Il compositore è un musicista anomalo perché non ha uno strumento con il quale fare musica: il mio strumento diventa l’orchestra, diventano gli interpreti che eseguono le mie partiture. Ho sempre vissuto bene questa cosa, cercando una naturalità nella scrittura per offrire una naturalità di esecuzione ai musicisti e soprattutto una naturalità di ascolto al pubblico.

C’è stato, però, un periodo in cui la musica contemporanea ha fatto di tutto per non essere ascoltata.

Trenta, quarant’anni fa c’era una élite culturale che dettava legge con un linguaggio ostico, con la teorizzazione di una musica per pochi. Questo atteggiamento ha portato ad un allontanamento del pubblico e ad un isolamento degli artisti. Io combatto da sempre la mia battaglia per approfondire l’aspetto umanistico dell’arte, per ristabilire un rapporto tra compositore e opera e tra opera e pubblico. La composizione è sempre legata ad una funzione percettiva, ma le avanguardie del secondo dopo guerra lo hanno dimenticato.

È qui che si inserisce il confronto con le neuroscienze?

Ho sempre studiato il suono alla luce delle scienze neuronali. Questo mi ha portato a scrivere con una naturalità che non significa, però, rinunciare a proporre musica difficile: l’arte è manipolazione di un materiale per restituire la propria visione del mondo, il proprio pensiero. Qualcosa di ideale e di ideologico e quindi anche di politico. E oggi più che mai c’è bisogno di questo, c’è bisogno di un’arte che ci faccia guardare dentro noi stessi. Il potere conosce bene queste potenzialità e per questo cerca di manipolare l’arte. Oggi, rispetto a qualche decennio fa, c’è più libertà di espressione, ma questa libertà passa anche dalla possibilità di far circolare le proprie composizioni.

Il rischio è che brani di musica contemporanea dopo la prima esecuzione finiscano nel dimenticatoio. I suoi lavori fanno eccezione. Come se lo spiega?

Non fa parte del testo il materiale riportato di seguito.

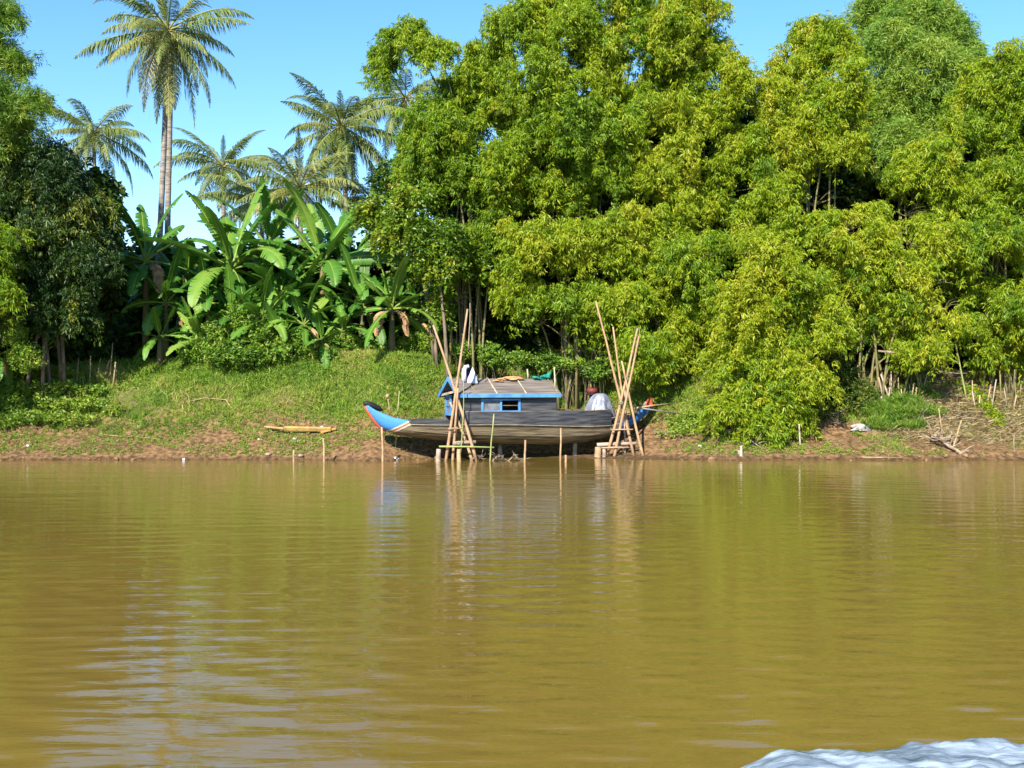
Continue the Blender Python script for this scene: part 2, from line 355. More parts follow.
def crown_mesh(name, boughs, kind, m, parent, origin, rng, dens=1, sr=.5, tscale=1.0, tint=.5, tvar=.12, ntuft=40, droop=.75):
    P_, A_, S_, T_ = [], [], [], []
    for c, R3 in boughs:
        cs, rs = bough_sprays(c, R3, rng, dens, sr); bt = rng.normal(0, tvar*.6)
        if droop > .5 and kind in ('bamboo', 'fine'):
            for k in range(int(13*dens)):
                a = rng.uniform(-PI-.35, .35); l = rng.uniform(.6, 1.25)*max(R3[0], .45)*1.15; up = rng.uniform(.3, 1.0)*R3[2]*.9
                m_ = int(30*l/.9) + 6; t = rng.random(m_)**.75
                st = np.array(c) + np.array([rng.normal(0, .2), 0, rng.uniform(-.3, .5)*R3[2]])
                q = st + np.stack([np.cos(a)*l*t, np.sin(a)*l*t*.8, up*t*1.6-1.6*up*t**2.4-.95*l*t**3.2], 1) + rng.normal(0, .075, (m_, 3))*(1.2-.6*t)[:, None]*(1, 1, 1.5)
                hk = holed(q) if c[1] < 45 else np.ones(m_, dtype=bool); q = q[hk]; m_ = len(q)
                P_.append(q); A_.append(a + rng.normal(0, .9, m_)); S_.append(rng.uniform(.75, 1.25, m_)*tscale); T_.append(np.full(m_, tint+.03+bt+rng.normal(0, tvar)) + rng.normal(0, .05, m_))
        for cc, r in zip(cs, rs):
            n = max(6, int(ntuft*(r/sr)**2)); p, th = spray_tufts(cc, r, rng, n, droop)
            az = np.where(rng.random(n) < .8, th, np.arctan2(cc[1]-c[1], cc[0]-c[0])) + rng.normal(0, .4, n)
            P_.append(p); A_.append(az); S_.append(rng.uniform(.75, 1.3, n)*tscale)
            T_.append(np.full(n, tint-.03+bt+rng.normal(0, tvar*1.0)) + rng.normal(0, .05, n))
    pos = np.concatenate(P_); pos = pos - np.array(origin)
    gzv = ground(pos[:, 0]+origin[0], pos[:, 1]+origin[1]) - origin[2]
    ok = pos[:, 2] > gzv+.06
    V, P, T = scatter(pos[ok], np.concatenate(A_)[ok], kind, np.concatenate(S_)[ok], np.concatenate(T_)[ok], rng)
    return np_mesh(name, V, P, T, [m], parent)

M_bamboo = leafmat('bamboo_leaf', [(0, (.10, .20, .015)), (.3, (.17, .29, .014)), (.6, (.29, .38, .014)), (.88, (.39, .42, .022)), (1, (.44, .42, .04))], .5)
M_blue = leafmat('bamboo_leaf_bluish', [(0, (.09, .19, .035)), (.5, (.17, .31, .04)), (1, (.28, .38, .045))], .42)
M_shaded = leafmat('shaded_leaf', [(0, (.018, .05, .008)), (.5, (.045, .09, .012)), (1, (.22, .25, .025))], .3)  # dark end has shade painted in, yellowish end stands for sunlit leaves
M_broad = leafmat('broad_leaf', [(0, (.045, .10, .012)), (.5, (.12, .22, .014)), (.85, (.25, .29, .02)), (1, (.28, .11, .03))], .35, rough=.35)
M_weed = leafmat('weed_leaf', [(0, (.05, .13, .015)), (.5, (.15, .27, .02)), (1, (.30, .34, .05))], .35)
M_grass = leafmat('grass_blade', [(0, (.07, .17, .014)), (.45, (.20, .32, .025)), (.8, (.36, .37, .07)), (1, (.46, .36, .16))], .3, rough=.6)
M_straw = leafmat('dry_straw', [(0, (.17, .125, .055)), (.5, (.37, .28, .14)), (1, (.55, .43, .24))], .1, rough=.8)
M_culm = mat('bamboo_culm', (.10, .11, .04), .5, var=(.20, .15, .07), scale=2.5, stretch=(1, 1, 3))
M_drybamboo = mat('dry_bamboo', (.36, .26, .14), .6, var=(.22, .15, .08), scale=4, stretch=(1, 1, 2), spec=.3)
M_bark = mat('tree_bark', (.10, .075, .05), .9, var=(.19, .15, .11), scale=6, stretch=(1, 1, .4), bump=.6)

def clump(name, label, cat, Y, basepx, blist, kind='bamboo', m=M_bamboo, seed=0, dens=.74, sr=.37, tint=.5, tscale=1.0, depth=1.0,
          stem='culm', stem_r=.045, spread=.7, ntuft=34, group=None, tvar=.13, nstem=None, foliage='foliage', droop=.75):
    rng = np.random.default_rng(seed); rr = random.Random(seed)
    bx = wx(basepx, Y+.4); by = Y+.6; bz = gz(bx, by)
    root = thing(name, (bx, by, bz), label, cat, group)
    boughs = []
    for b in blist:
        px, py, rx, ry = b[:4]; YY = Y + (b[4] if len(b) > 4 else 0)
        YY += rng.uniform(-.9, .9); p = at(px, py, YY); Rx = rx/F*YY; Rz = ry/F*YY
        boughs.append(((p.x, p.y, p.z), (Rx, min(1.5, (Rx+Rz)/2*depth+.15), Rz)))
    crown_mesh(foliage, boughs, kind, m, root, (bx, by, bz), rng, dens, sr, tscale, tint, tvar, ntuft, droop)
    br = MB(); stems = []
    for k, (c, R3) in enumerate(boughs):
        if nstem is None or k < nstem:
            s = Vector((rr.gauss(0, spread*.6), rr.gauss(0, spread*.4), 0)); s.z = gz(bx+s.x, by+s.y)-bz-.1
            e = Vector(c) - Vector((bx, by, bz)); e.y += .25; e.z += R3[2]*.3
            hgt = e.z-s.z; c1 = s + Vector((0, 0, hgt*.75)) + Vector(((e.x-s.x)*.12, 0, 0))
            pts = []
            for i in range(9):
                t = i/8; pts.append(s*(1-t)**2 + c1*2*t*(1-t) + e*t*t)
            mb = MB(); mb.tube(pts, [stem_r*(1.15-.8*i/8)*(1 if stem == 'culm' else 1.4) for i in range(9)], 7)
            mb.build(stem, M_culm if stem == 'culm' else M_bark, root, smooth=True)
        br = MB(); o = Vector(c) - Vector((bx, by, bz)) + Vector((0, .15, 0))
        for i in range(7):
            d = Vector((rr.gauss(0, 1), rr.gauss(-.3, .6), rr.uniform(-.3, .9))); d.normalize()
            d = Vector((d.x*R3[0], d.y*R3[1], d.z*R3[2]))
            br.tube([o, o+d*.55+Vector((0, 0, .08)), o+d*.98], [.02, .012, .004], 5)
        br.build('branch', M_culm if stem == 'culm' else M_bark, root)
    return root

# ------------------------------------------------------------------ trees and bamboo along the bank
def grow_trees():
    clump('bamboo_clump', 'feathery bamboo clump leaning left over the palms, highest at its arching tip', 'bamboo', 43.2, 470,
      [(408,36,22,16),(384,62,9,22),(438,52,20,12),(466,96,24,24),(440,125,38,26),(485,70,26,30),(480,125,40,30),(425,160,22,22),(475,180,38,30),(515,160,32,32),(508,215,36,32),(468,225,22,20)],
      seed=1, tint=.36, depth=.9, dens=.9)
    clump('bamboo_clump', 'tallest bamboo clump at top centre, cut off by the top of the photo', 'bamboo', 42.5, 575,
      [(520,28,32,24),(560,20,36,30),(600,-10,45,35),(540,70,36,30),(595,65,40,32),(640,35,32,34),(515,110,28,26),(565,125,38,30),(620,115,38,32),(545,185,38,28),(605,175,38,30),(540,240,32,28),(595,238,38,32),(515,292,28,24),(560,300,34,24),(610,300,32,26),(600,335,24,18),(625,345,18,16),(540,325,14,14)],
      seed=2, tint=.48)
    clump('bamboo_clump', 'yellow green bamboo clump right of the tallest clump, behind the right pole trestle', 'bamboo', 43, 700,
      [(670,25,30,34),(690,5,26,18),(655,85,34,32),(705,60,28,30),(735,85,22,28),(690,120,36,30),(735,150,30,34),(665,165,34,30),(705,195,32,28)],
      seed=3, tint=.58)
    clump('bamboo_clump', 'bamboo clump with a round pale yellow crown between two gaps of sky', 'bamboo', 42, 810,
      [(812,38,18,16),(838,34,20,18),(798,72,28,24),(850,78,20,30),(778,100,20,24),(822,112,34,28),(790,145,32,26),(838,160,30,28),(755,130,14,20),(770,190,32,26),(815,205,34,24)],
      seed=4, tint=.62)
    clump('bamboo_clump', 'tall bluish green bamboo clump at upper right rising past the top of the photo', 'bamboo', 46.5, 915,
      [(880,4,26,22),(920,10,34,28),(948,32,22,20),(890,45,28,26),(925,65,36,28),(965,62,22,22),(895,95,30,26),(945,105,34,26),(900,140,34,26)],
      kind='fine', m=M_blue, seed=5, tint=.75, tscale=1.15)
    clump('bamboo_clump', 'bamboo clump at the right edge of the photo over cut stems', 'bamboo', 42, 1000,
      [(985,88,26,22),(1015,65,20,22),(1035,100,30,34),(955,135,30,26),(1000,130,34,28),(925,165,32,26),(970,185,36,28),(1020,180,34,30),(905,215,28,22),(945,240,30,24),(990,240,34,26),(1030,245,28,32),(1022,300,22,20),(975,285,26,20),(1005,318,20,12),(950,305,14,14),(1035,330,20,14),(970,325,12,8),(1012,350,14,7),(985,348,12,6)],
      seed=6, tint=.5)
    clump('bamboo_clump', 'low bright bamboo clump directly behind the right pole trestle', 'bamboo', 42.0, 665,
      [(625,225,30,24),(672,215,34,28),(645,262,36,28),(695,262,34,30),(630,300,28,24),(668,318,36,26),(640,352,22,24),(710,310,30,26),(735,240,28,28),(668,345,22,14)],
      seed=7, tint=.62)
    clump('bamboo_clump', 'low bushy bamboo clump drooping down to the mud right of the boat', 'bamboo', 39.9, 768,
      [(765,255,30,26),(790,292,36,28),(748,305,30,26),(820,318,32,24),(775,340,34,22),(735,365,30,18),(790,372,32,20),(755,395,34,16),(728,402,22,12),(785,412,24,14),(762,420,22,10)],
      seed=8, tint=.55, sr=.42)
    clump('bamboo_clump', 'bamboo clump with hanging sprays above the green mound on the right bank', 'bamboo', 41.2, 880,
      [(800,225,30,24),(845,232,32,26),(880,255,30,26),(850,285,32,26),(900,300,24,24),(848,325,26,18),(878,345,20,12),(920,340,15,22),(945,310,16,16),(930,285,24,22),(905,350,14,7),(935,346,12,7)],
      seed=9, tint=.56)
    clump('small_tree', 'small yellowish leafy tree between the banana plants and the bamboo', 'tree', 42.8, 445,
      [(385,212,22,14),(415,205,24,20),(400,235,20,12),(440,232,26,22),(462,262,24,24),(435,265,18,16),(455,300,20,18),(475,245,18,20)],
      kind='broad', m=M_broad, seed=10, tint=.55,  tvar=.09, stem='trunk', nstem=3, sr=.36, tscale=.85, foliage='crown')
    clump('small_tree', 'thin tree with dark and reddish leaves under the leaning bamboo', 'tree', 45.5, 420,
      [(392,178,18,12),(418,168,20,14),(440,180,16,12),(405,195,14,8)],
      kind='broad', m=M_broad, seed=12, tint=.25, tvar=.2, stem='trunk', nstem=2, sr=.32, tscale=.9, foliage='crown')
    # left bank
    clump('leafy_tree', 'light green feathery tree at the top left corner', 'tree', 40.5, -25,
      [(2,14,22,12),(-6,48,22,18),(24,66,14,12),(0,92,24,18),(30,104,14,12),(-35,60,36,40),(0,125,30,20)],
      kind='fine', m=M_weed, seed=13, tint=.45, stem='trunk', nstem=3, foliage='crown', dens=.8, sr=.42)
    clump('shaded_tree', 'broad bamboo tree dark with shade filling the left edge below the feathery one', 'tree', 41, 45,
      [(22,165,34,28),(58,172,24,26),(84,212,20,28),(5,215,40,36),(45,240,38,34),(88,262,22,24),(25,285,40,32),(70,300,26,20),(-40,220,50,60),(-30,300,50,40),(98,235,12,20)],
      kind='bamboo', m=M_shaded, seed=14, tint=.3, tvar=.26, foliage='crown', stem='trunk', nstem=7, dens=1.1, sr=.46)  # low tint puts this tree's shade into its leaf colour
    clump('bamboo_bush', 'sunlit yellow spray of bamboo hanging at the left edge', 'bamboo', 39.3, -75,
      [(2,245,16,22),(-15,270,22,24),(3,292,10,12)], kind='bamboo', seed=15, tint=.4, nstem=2, sr=.38)
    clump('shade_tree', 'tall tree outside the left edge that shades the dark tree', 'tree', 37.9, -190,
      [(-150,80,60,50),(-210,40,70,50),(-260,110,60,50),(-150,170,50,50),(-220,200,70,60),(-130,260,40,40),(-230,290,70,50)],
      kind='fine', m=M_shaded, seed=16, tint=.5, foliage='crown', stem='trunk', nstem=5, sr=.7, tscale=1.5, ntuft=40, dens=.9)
    for k, (px, Y, tt, lb) in enumerate([(1120, 42, .5, 'bamboo clump just outside the right edge'), (1270, 43, .45, 'bamboo clump farthest outside the right edge')]):
        clump('bamboo_clump', lb, 'bamboo', Y, px, [(px-20,60,60,50),(px+30,110,60,50),(px-30,170,60,50),(px+20,240,60,50),(px-30,300,50,40)],
              seed=20+k, tint=tt, sr=.75, tscale=1.5, ntuft=40)
grow_trees()

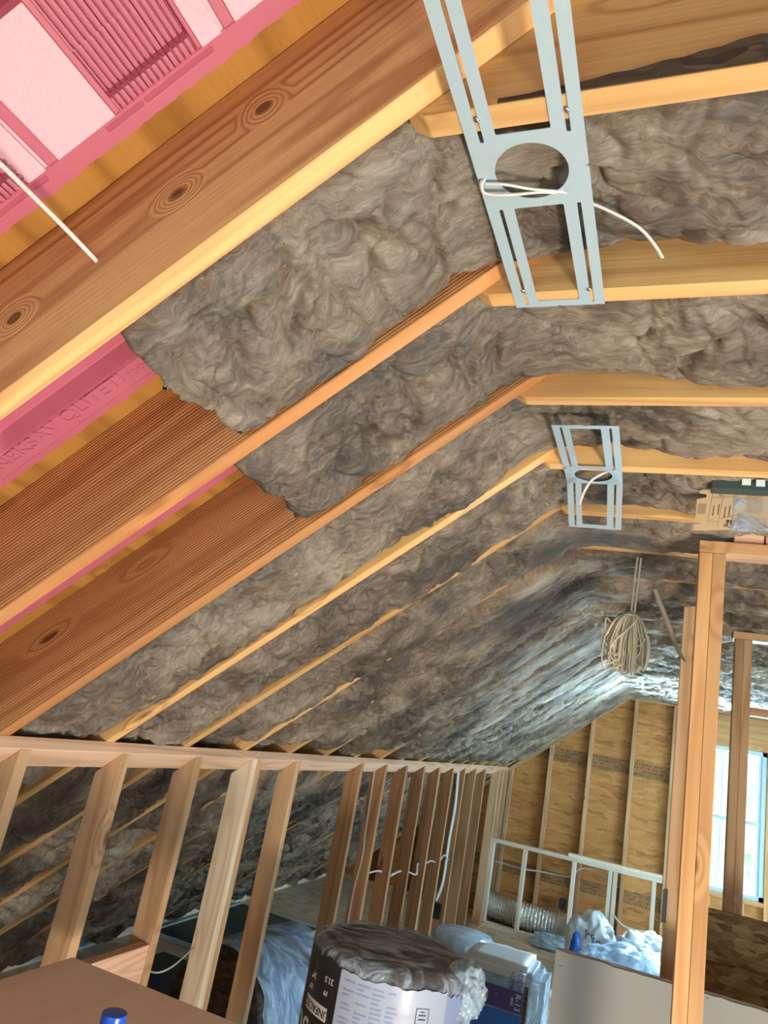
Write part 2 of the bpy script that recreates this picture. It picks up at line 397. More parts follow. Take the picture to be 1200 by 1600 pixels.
# ------------------------------------------------------------------ dimensions
S, Y1, XK, ZC, SL = .4064, .655, -.3726, 2.556, .8229
CO = 1/math.sqrt(1+SL*SL); SI = SL*CO           # slope direction (CO,0,SI) uphill
NRM = Vector((SI, 0, -CO))                       # from roof into the room
XE, XR, XW = -3.60, 1.05, 2.40                   # eave, ridge, right wall
YG, YB = 8.479, -2.4
NR = 20
def zs(x): return ZC + SL*(x-XK)
_c0 = Vector(((XE+XR)/2, 0, zs((XE+XR)/2))) - NRM*(.235/2)
def _kn(px, py):
    p = atY(px, py, Y1); dx, dz = p.x-_c0.x, p.z-_c0.z
    a3 = Vector((CO, 0, SI)).cross(Vector((0, 1, 0)))
    return (dx*CO+dz*SI, dx*a3.x+dz*a3.z)
M['fir_knot'] = wood('fir_knot', (.64, .38, .165), (.31, .12, .045), rings=24, pts=[_kn(277, 302), _kn(412, 168), _kn(22, 497)])
ORD = ['first', 'second', 'third', 'fourth', 'fifth', 'sixth', 'seventh', 'eighth', 'ninth', 'tenth', 'eleventh', 'twelfth', 'thirteenth', 'fourteenth', 'fifteenth', 'sixteenth', 'seventeenth', 'eighteenth', 'nineteenth', 'twentieth', 'twenty-first']

# ------------------------------------------------------------------ shell
tag(boxes('floor', [((XE-.1, YB, -.03), (XW, YG+.3, 0))], 'floor_osb'), kind='structure')
# roof sheathing: left and right slopes
h = .235; off = -NRM*h
a0 = Vector((XE-.1, 0, zs(XE-.1)))+off; a1 = Vector((XR, 0, zs(XR)))+off
tk = -NRM*.015
vs = []
for y in (YB, YG+.3):
    for p in (a0, a1, a1+tk+Vector((0, 0, .01)), a0+tk): vs.append((p.x, y, p.z))
fs = [(0, 1, 2, 3), (7, 6, 5, 4)] + [(i, i+4, (i+1) % 4+4, (i+1) % 4) for i in range(4)]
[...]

Forse per i temi che tratto. Ho sempre avuto una visione sociale del mestiere di compositore, un lavoro che si declina in una visione estetica che si fa etica nel rispetto del creato, del prossimo, del diverso, temi che mi stanno a cuore e che ho sempre messo nei miei lavori. Penso a Dai calanchi di Sabbiuno che ho orchestrato per Claudio Abbado per ricordare i partigiani. A Diario dello sdegno che ho scritto per Riccardo Muti appuntando quotidianamente il mio sconcerto di fronte ai fatti seguiti all’11 settembre. In Irini, Esselam, Shalom ho fatto dialogare i testi di vangelo, corano e torah.

Tanto teatro musicale.

Fatto per raccontare. La mia prima opera è del 1982 ed è tratta da Girotondo di Schnitzler, un racconto. Non ho mai accettato l’idea delle avanguardie che facevano teatro musicale per dimostrare che non era più possibile fare teatro musicale. A lungo per denigrare un brano di musica contemporanea si diceva che era narrativo. Ma narrare è un istinto primario della specie, è un principio di identità.

Ha scritto anche per il cinema.

Ma non ho mai voluto fare colonne sonore: ho collaborato con due maestri che sono stati anche due grandi amici, Ermanno Olmi e Patrice Chéreau, che non mi hanno chiesto una colonna sonora tradizionale, ma hanno voluto la mia musica: ne Il mestiere delle armi e Centochiodi c’è il mio stile nudo e crudo e forse è proprio questo che ha funzionato e ha portato anche certo pubblico dal cinema alle sale da concerto.

C’è poi il sodalizio artistico con Toni Servillo.

Per la riapertura del teatro Garibaldi di Santa Maria Capua Vetere propose in forma scenica il mio Benjaminowo: padre e figlio, ciclo di lieder su testi di Franco Marcoaldi sulla prigionia dei nostri genitori in campo di concentramento dopo l’8 settembre 1943. Da qui l’idea di fare Eternapoli, spettacolo che dopo il debutto al San Carlo il prossimo anno sarà a Milano e Bologna. Con Servillo mi sono sentito subito in sintonia sul modo di intendere il nostro lavoro: quello che facciamo noi artisti è un messaggio che lanciamo e che deve trovare orecchie che intendano e un terreno arato sul quale attecchire.